Sunday, June 6, 2010

Leave Me Alone, I'm Drinking

Many people hear drinking alone and immediately say "alcoholic." Well, the blog doesn't share this view. Sometimes, drinking alone is necessary. When, you ask? OH! Well, I'm going to tell you. Perhaps it's not the happiest topic, but I my writing could make "2 and a Half Men" funny. So listen up, this is When Drinking Alone is OK.


After a Break-Up
"See....the crying, this is why I broke up with you."
Why It's OK: People are naturally sad after a break-up. There's lots of self-pity, tears, and mood swings during the immediate post-relationship period. Alcohol is oh-so-necessary to help you through the process but going out and meeting new people will only remind you of your ex. At least at first, it's best to wallow in that self-pity all by your lonesome. Throw on the Bryan Adams CD, sit in your underwear, and sip on a drink or ten as you get ALL your wallowing out of the way. I mean, your friends don't wanna hear your bitching. Get your ass on the couch and feel sorry for your drunken self!
You Should Drink: like Nicholas Cage in Leaving Las Vegas.

After a Traumatic Event
Yes, Like That.
Why It's OK: Every goes through trauma. Car accident, death in the family, dropping your entire bag of popcorn at the movie theatre. Whatever it is, you're gonna need to booze on through it. And if you're drinking with other people, all they're only going to tell you "Oh I'm so sorry, that looked delicious" and stuff like that. Well fuck that! You need to ditch your date and sit by yourself, sipping on your Movie Theatre Sized Margarita and dream of the buttery goodness you're missing out on.
You Should Drink: like Pac-Man Jones at a wine tasting.
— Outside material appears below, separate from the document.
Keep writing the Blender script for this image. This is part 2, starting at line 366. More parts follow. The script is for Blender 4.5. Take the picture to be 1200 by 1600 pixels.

When You're Struggling To Find An Answer
That Guy's Got the Right Idea
Why It's OK: Sometimes in life, we search for the unattainable answers. "What's my life's purpose?" "Did I let "the one" get away?" "Will I ever see my hot MILF neighbor changing through my bedroom window?" Life's too short to spend TOO much time thinking about such questions, so pour yourself a double and reflect. Creativity stems from alcohol abuse. Find your answer at the bottom of a bottle.
You Should Drink: more than Mel Gibson at a David Hasselhoff fiesta.

When You're Just Getting Out of Rehab
Who Are Those People?
Why It's OK: Whatever you were in rehab for, you owe it to yourself to reward your good behavior. Crack? Meth? Heroin? Well, you're going to need something to replace that eventually. You need to sit down by yourself and find out if that thing is alcohol. You know you've got an addictive personality, as you're just leaving rehab, so nobody is going to let you drink too heavily after getting out. That's why you need to do it alone. Avoid those party-pooping losers.
You Should Drink: like someone who was in rehab for alcohol abuse.

When Nobody Reads Your Blog
STUPID STUPID STUPID!
Why It's OK: Sometimes you pour your heart into something and it just doesn't work out for the best. So you started a blog and nobody reads it? It's OK. Maybe you have a solid head of hair? No, ummm...a good job? Ehem, anyways, maybe you should just not think about it. Pour yourself a glass of whiskey and walk down the street. Maybe peeing on your neighbor's lawn will make you feel better? Maybe all that MILF neighbor needs is to see you naked first....
You Should Drink: like a soccer hooligan on her period.